SELECT * FROM mytbl WHERE num_col = 4;
SELECT * FROM mytbl WHERE num_col = ’4’;

  但是第二个查询涉及到了类型转换。转换操作本身为了把整型和字符串型转换为双精度型进行比较,使性能恶化了。更严重的情况是,如果num_col是索引的,那么涉及到类型转换的比较操作不会使用索引。

  相反类型的比较操作(把字符串列与数值比较)也会阻止索引的使用。假设你编写了如下所示的查询:

SELECT * FROM mytbl WHERE str_col = 4;

  在这个例子中,不会使用str_col上的索引,因为在把str_col中的字符串值转换成数值的时候,可能有很多值等于4(例如’4’、’4.0’和’4th’)。分辨哪些值符合要求的唯一办法是读取每个数据行并执行比较操作。

使用EXPLAIN来检查优化器的操作

  EXPLAIN对于了解优化器生成的、用于处理语句的执行计划的内部信息是很有帮助的。

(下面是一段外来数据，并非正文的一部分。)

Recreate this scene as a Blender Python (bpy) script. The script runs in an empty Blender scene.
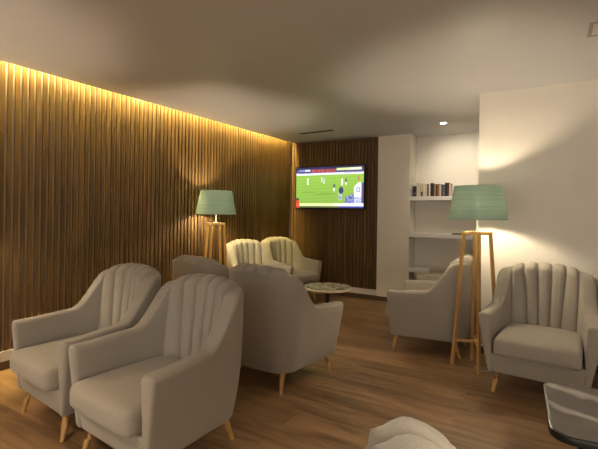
import bpy, bmesh, math, random
from math import sin, cos, pi, radians, sqrt, atan2
from mathutils import Vector, Matrix
random.seed(7)
scene = bpy.context.scene
COL = scene.collection

# ------------------------------------------------------------------ materials
def new_mat(name):
    m = bpy.data.materials.new(name); m.use_nodes = True
    nt = m.node_tree
    b = nt.nodes['Principled BSDF']
    return m, nt, b

def noise_mat(name, c1, c2, scale=8.0, rough=0.6, stretch=(1, 1, 1), bump=0.0, bump_scale=60.0, detail=4.0, spec=0.4, island=0.0, bump_dist=0.002):
    m, nt, b = new_mat(name)
    N = nt.nodes.new; L = nt.links.new
    tc = N('ShaderNodeTexCoord'); mp = N('ShaderNodeMapping'); mp.inputs['Scale'].default_value = stretch
    L(tc.outputs['Object'], mp.inputs['Vector'])
    nz = N('ShaderNodeTexNoise'); nz.inputs['Scale'].default_value = scale; nz.inputs['Detail'].default_value = detail
    L(mp.outputs['Vector'], nz.inputs['Vector'])
    cr = N('ShaderNodeValToRGB')
    cr.color_ramp.elements[0].position = 0.32; cr.color_ramp.elements[0].color = (*c1, 1)
    cr.color_ramp.elements[1].position = 0.68; cr.color_ramp.elements[1].color = (*c2, 1)
    L(nz.outputs['Fac'], cr.inputs['Fac'])
    out = cr.outputs['Color']
    if island:
        g = N('ShaderNodeNewGeometry'); hs = N('ShaderNodeHueSaturation')
        mr = N('ShaderNodeMapRange'); mr.inputs['To Min'].default_value = 1 - island; mr.inputs['To Max'].default_value = 1 + island
        L(g.outputs['Random Per Island'], mr.inputs['Value']); L(mr.outputs['Result'], hs.inputs['Value'])
        L(out, hs.inputs['Color']); out = hs.outputs['Color']
    L(out, b.inputs['Base Color'])
    b.inputs['Roughness'].default_value = rough
    b.inputs['Specular IOR Level'].default_value = spec
    if bump:
        n2 = N('ShaderNodeTexNoise'); n2.inputs['Scale'].default_value = bump_scale; n2.inputs['Detail'].default_value = 2
        L(tc.outputs['Object'], n2.inputs['Vector'])
        bp = N('ShaderNodeBump'); bp.inputs['Strength'].default_value = bump; bp.inputs['Distance'].default_value = bump_dist
        L(n2.outputs['Fac'], bp.inputs['Height']); L(bp.outputs['Normal'], b.inputs['Normal'])
    return m

def emit_mat(name, col, strength):
    m = bpy.data.materials.new(name); m.use_nodes = True
    nt = m.node_tree; nt.nodes.clear()
    e = nt.nodes.new('ShaderNodeEmission'); o = nt.nodes.new('ShaderNodeOutputMaterial')
    e.inputs['Color'].default_value = (*col, 1); e.inputs['Strength'].default_value = strength
    nt.links.new(e.outputs[0], o.inputs['Surface'])
    return m

M = {}
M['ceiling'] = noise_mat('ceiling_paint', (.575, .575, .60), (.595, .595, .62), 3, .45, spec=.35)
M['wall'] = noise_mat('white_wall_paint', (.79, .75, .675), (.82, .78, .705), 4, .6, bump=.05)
M['plaster_grey'] = noise_mat('grey_backing', (.60, .57, .55), (.66, .63, .61), 5, .7)
M['slat'] = noise_mat('slat_wood', (.092, .050, .014), (.175, .098, .030), 6, .42, stretch=(6, 6, .5), island=.22, spec=.35)
M['plinth'] = noise_mat('dark_plinth', (.075, .045, .022), (.11, .065, .032), 5, .5, stretch=(1, 1, 4))
M['back_board'] = noise_mat('brown_backing', (.10, .058, .026), (.15, .088, .040), 5, .6, stretch=(5, 5, .5))
M['white_trim'] = noise_mat('white_trim', (.62, .59, .54), (.66, .63, .58), 4, .45)
M['shelf'] = noise_mat('white_shelf', (.72, .70, .67), (.76, .74, .71), 4, .4)
M['oak'] = noise_mat('light_oak', (.48, .27, .088), (.60, .36, .13), 9, .45, stretch=(6, 6, .7), spec=.4)
M['black_metal'] = noise_mat('black_metal', (.012, .011, .010), (.02, .018, .016), 9, .4)
M['black_plastic'] = noise_mat('black_plastic', (.008, .008, .009), (.014, .014, .015), 9, .3)
M['white_plastic'] = noise_mat('white_plastic', (.7, .69, .66), (.76, .75, .72), 9, .35)
M['dark_slot'] = noise_mat('dark_slot', (.03, .028, .026), (.045, .04, .038), 9, .6)
M['panel_frame'] = noise_mat('ceiling_panel_frame', (.32, .28, .24), (.36, .32, .28), 4, .5)
M['cable'] = noise_mat('pale_cable', (.6, .57, .5), (.66, .63, .56), 9, .4)
M['bulb'] = emit_mat('bulb_glow', (1, .80, .56), 780)
M['led'] = emit_mat('led_strip_glow', (1, .78, .28), 185)
M['down'] = emit_mat('downlight_glow', (1, .84, .6), 45)

def fabric(name, c1, c2):
    m = noise_mat(name, c1, c2, 260, .92, bump=.2, bump_scale=420, spec=.15, detail=3, bump_dist=.0015)
    b = m.node_tree.nodes['Principled BSDF']
    b.inputs['Sheen Weight'].default_value = .25; b.inputs['Sheen Roughness'].default_value = .5
    return m
M['fabric'] = fabric('grey_beige_weave', (.325, .292, .242), (.405, .367, .310))

def floor_mat():
    m, nt, b = new_mat('oak_plank_floor')
    N = nt.nodes.new; L = nt.links.new
    tc = N('ShaderNodeTexCoord')
    br = N('ShaderNodeTexBrick')
    br.offset = .37; br.offset_frequency = 2
    br.inputs['Scale'].default_value = 1
    br.inputs['Brick Width'].default_value = 1.38; br.inputs['Row Height'].default_value = .193
    br.inputs['Mortar Size'].default_value = .0016; br.inputs['Mortar Smooth'].default_value = .3
    br.inputs['Color1'].default_value = (0, 0, 0, 1); br.inputs['Color2'].default_value = (1, 1, 1, 1)
    br.inputs['Mortar'].default_value = (.5, .5, .5, 1)
    L(tc.outputs['Object'], br.inputs['Vector'])
    # grain runs along X, shifted per plank
    cx = N('ShaderNodeVectorMath'); cx.operation = 'MULTIPLY_ADD'
    L(br.outputs['Color'], cx.inputs[0]); cx.inputs[1].default_value = (7.3, 3.1, 5.7)
    L(tc.outputs['Object'], cx.inputs[2])
    mp = N('ShaderNodeMapping'); mp.inputs['Scale'].default_value = (1.1, 7.5, 1)
    L(cx.outputs[0], mp.inputs['Vector'])
    nz = N('ShaderNodeTexNoise'); nz.inputs['Scale'].default_value = 1.7; nz.inputs['Detail'].default_value = 7; nz.inputs['Roughness'].default_value = .62; nz.inputs['Distortion'].default_value = .6
    L(mp.outputs['Vector'], nz.inputs['Vector'])
    cr = N('ShaderNodeValToRGB')
    e = cr.color_ramp.elements
    e[0].position = .28; e[0].color = (.14, .077, .037, 1)
    e[1].position = .72; e[1].color = (.395, .245, .127, 1)
    k = e.new(.5); k.color = (.285, .168, .084, 1)
    L(nz.outputs['Fac'], cr.inputs['Fac'])
    hs = N('ShaderNodeHueSaturation')
    mr = N('ShaderNodeMapRange'); mr.inputs['To Min'].default_value = .82; mr.inputs['To Max'].default_value = 1.2
    L(br.outputs['Color'], mr.inputs['Value']); L(mr.outputs['Result'], hs.inputs['Value']); L(cr.outputs['Color'], hs.inputs['Color'])
    mx = N('ShaderNodeMixRGB'); mx.inputs['Color2'].default_value = (.30, .19, .10, 1)
    mf = N('ShaderNodeMath'); mf.operation = 'MULTIPLY'; mf.inputs[1].default_value = .5
    L(br.outputs['Fac'], mf.inputs[0]); L(mf.outputs[0], mx.inputs['Fac']); L(hs.outputs['Color'], mx.inputs['Color1'])
    L(mx.outputs['Color'], b.inputs['Base Color'])
    b.inputs['Roughness'].default_value = .42; b.inputs['Specular IOR Level'].default_value = .35
    bp = N('ShaderNodeBump'); bp.inputs['Strength'].default_value = .12; bp.inputs['Distance'].default_value = .002
    L(nz.outputs['Fac'], bp.inputs['Height']); L(bp.outputs['Normal'], b.inputs['Normal'])
    return m
M['floor'] = floor_mat()

def shade_mat():
    m = bpy.data.materials.new('teal_linen_shade'); m.use_nodes = True
    nt = m.node_tree; nt.nodes.clear()
    N = nt.nodes.new; L = nt.links.new
    tc = N('ShaderNodeTexCoord')
    mp = N('ShaderNodeMapping'); mp.inputs['Scale'].default_value = (2, 2, 62)
    L(tc.outputs['Object'], mp.inputs['Vector'])
    nz = N('ShaderNodeTexNoise'); nz.inputs['Scale'].default_value = 1.5; nz.inputs['Detail'].default_value = 3
    L(mp.outputs['Vector'], nz.inputs['Vector'])
    cr = N('ShaderNodeValToRGB')
    cr.color_ramp.elements[0].position = .3; cr.color_ramp.elements[0].color = (.265, .345, .295, 1)
    cr.color_ramp.elements[1].position = .7; cr.color_ramp.elements[1].color = (.335, .42, .365, 1)
    L(nz.outputs['Fac'], cr.inputs['Fac'])
    d = N('ShaderNodeBsdfDiffuse'); t = N('ShaderNodeBsdfTranslucent'); tr = N('ShaderNodeBsdfTransparent')
    L(cr.outputs['Color'], d.inputs['Color']); L(cr.outputs['Color'], t.inputs['Color'])
    m1 = N('ShaderNodeMixShader'); m1.inputs[0].default_value = .21
    L(d.outputs[0], m1.inputs[1]); L(t.outputs[0], m1.inputs[2])
    m2 = N('ShaderNodeMixShader'); m2.inputs[0].default_value = .02
    L(m1.outputs[0], m2.inputs[1]); L(tr.outputs[0], m2.inputs[2])
    o = N('ShaderNodeOutputMaterial'); L(m2.outputs[0], o.inputs['Surface'])
    return m
M['shade'] = shade_mat()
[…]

在这一部分中,我们将解释EXPLAIN的两种用途:

  · 查看采用不同的方式编写的查询是否影响了索引的使用。

  · 查看向数据表添加索引对优化器生成高效率执行计划的能力的影响。

  这一部分只讨论与示例相关的EXPLAIN输入字段。

  前面,在"优化器是如何工作的"部分中我们得出的观点是,你编写表达式的方式将决定优化器是否能使用可用的索引。特别是上面的讨论使用了下面三个逻辑相等的WHERE子句的例子,只有第三个允许使用索引:


WHERE TO_DAYS(date_col) - TO_DAYS(CURDATE()) < cutoff
WHERE TO_DAYS(date_col) < cutoff + TO_DAYS(CURDATE())
WHERE date_col < DATE_ADD(CURDATE(), INTERVAL cutoff DAY)

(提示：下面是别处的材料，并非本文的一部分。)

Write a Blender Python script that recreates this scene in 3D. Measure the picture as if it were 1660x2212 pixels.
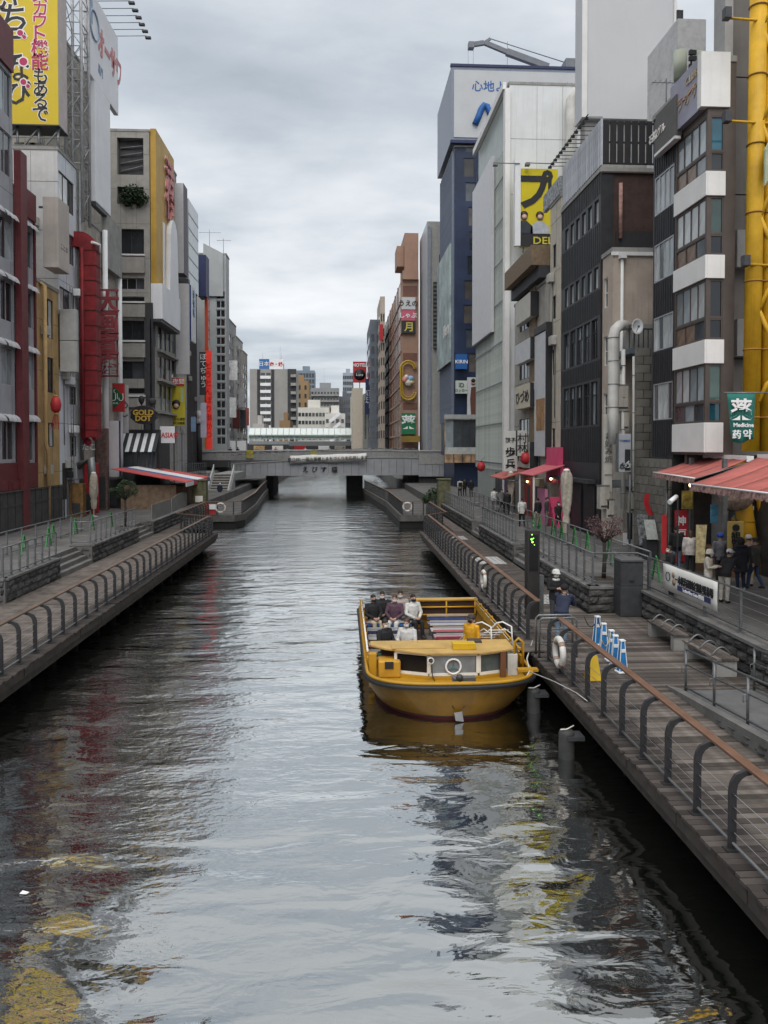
import bpy, bmesh, math, random
from mathutils import Vector, Matrix
from mathutils.bvhtree import BVHTree
random.seed(7)
rad = math.radians
SC = bpy.context.scene
COL = SC.collection
for o in list(bpy.data.objects):
 bpy.data.objects.remove(o)
# -- camera
H = 6.4                      # eye height above the water, standing on a bridge
FD = 1640.0                  # focal length in units of a 1660 x 2212 frame
YAW = math.atan(91 / FD)
PITCH = rad(1.2)
PPY = 966 + FD * math.tan(PITCH)
cam = bpy.data.cameras.new('camera')
cam.sensor_fit = 'HORIZONTAL'
cam.sensor_width = 36
cam.lens = FD / 1660 * 36
cam.shift_y = -(1106 - PPY) / 1660
cam.clip_start = 0.1
cam.clip_end = 3000
cam_o = bpy.data.objects.new('camera', cam)
COL.objects.link(cam_o)
cam_o.location = (0, 0, H)
cam_o.rotation_euler = (rad(90) - PITCH, 0, -YAW)
SC.camera = cam_o
# -- sky (broken overcast) and soft sun
SUN_EL, SUN_AZ = rad(56), rad(188)       # azimuth clockwise from +Y: behind the viewer
W = bpy.data.worlds.new('World')
SC.world = W
W.use_nodes = True
nt = W.node_tree
nt.nodes.clear()
def N(t, typ, **kw):
 n = t.nodes.new(typ)
 for k, v in kw.items():
  if k.startswith('i_'):
   key = k[2:]
   n.inputs[int(key) if key.isdigit() else key.replace('_', ' ')].default_value = v
  else:
   setattr(n, k, v)
 return n
def LK(t, a, b, ao=0, bi=0):
 t.links.new(a.outputs[ao], b.inputs[bi])
sky = N(nt, 'ShaderNodeTexSky', sky_type='NISHITA', sun_disc=False, sun_elevation=SUN_EL, sun_rotation=SUN_AZ)
sky.air_density = 1.0
sky.dust_density = 2.5
geo = N(nt, 'ShaderNodeTexCoord')
sep = N(nt, 'ShaderNodeSeparateXYZ')
LK(nt, geo, sep, 0)
zmx = N(nt, 'ShaderNodeMath', operation='MAXIMUM'); zmx.inputs[1].default_value = 0.0
LK(nt, sep, zmx, 2)
zad = N(nt, 'ShaderNodeMath', operation='ADD'); zad.inputs[1].default_value = 0.16
LK(nt, zmx, zad)
dvx = N(nt, 'ShaderNodeMath', operation='DIVIDE'); dvy = N(nt, 'ShaderNodeMath', operation='DIVIDE')
LK(nt, sep, dvx, 0, 0); LK(nt, zad, dvx, 0, 1)
LK(nt, sep, dvy, 1, 0); LK(nt, zad, dvy, 0, 1)
cmb = N(nt, 'ShaderNodeCombineXYZ')
LK(nt, dvx, cmb, 0, 0); LK(nt, dvy, cmb, 0, 1)
cmb.inputs[2].default_value = 3.3
mp = N(nt, 'ShaderNodeMapping'); mp.inputs['Scale'].default_value = (0.42, 0.62, 1)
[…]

   EXPLAIN允许你查看编写表达式的某种方式是否比另外的方式好一些。为了看到结果,让我们分别用这三个WHERE子句搜索成员表中过期的数据列值, 把cutoff值设为30天。为了看到索引的使用和表达式编写方式之间的关系,我们首先对expiration列进行索引:

mysql> ALTER TABLE member ADD INDEX (expiration);

  在每个表达式形式上使用EXPLAIN,看优化器生成了什么样的执行计划:

mysql> EXPLAIN SELECT * FROM MEMBER
-> WHERE TO_DAYS(expiration) - TO_DAYS(CURDATE()) < 30\G
*************************** 1. row ***************************
id: 1
select_type: SIMPLE
table: MEMBER
type: ALL
possible_keys: NULL
key: NULL
key_len: NULL
ref: NULL
rows: 102
Extra: Using where
mysql> EXPLAIN SELECT * FROM MEMBER
-> WHERE TO_DAYS(expiration) < 30 + TO_DAYS(CURDATE())\G
*************************** 1. row ***************************
id: 1
select_type: SIMPLE
table: MEMBER
type: ALL
possible_keys: NULL
key: NULL
key_len: NULL
ref: NULL
rows: 102
Extra: Using where
mysql> EXPLAIN SELECT * FROM MEMBER
-> WHERE expiration < DATE_ADD(CURDATE(), INTERVAL 30 DAY)\G
*************************** 1. row ***************************
id: 1
select_type: SIMPLE
table: MEMBER
type: range
possible_keys: expiration
key: expiration
key_len: 4
ref: NULL
rows: 6
Extra: Using where

  上面的结果显示,前面两个语句没有使用索引。类型(type)值表明了将如何从数据表中读取信息。ALL意味着"将检查所有的记录"。也就是说,它会执行全表扫描,没有利用索引。每个与键相关的列都是NULL也表明没有使用索引。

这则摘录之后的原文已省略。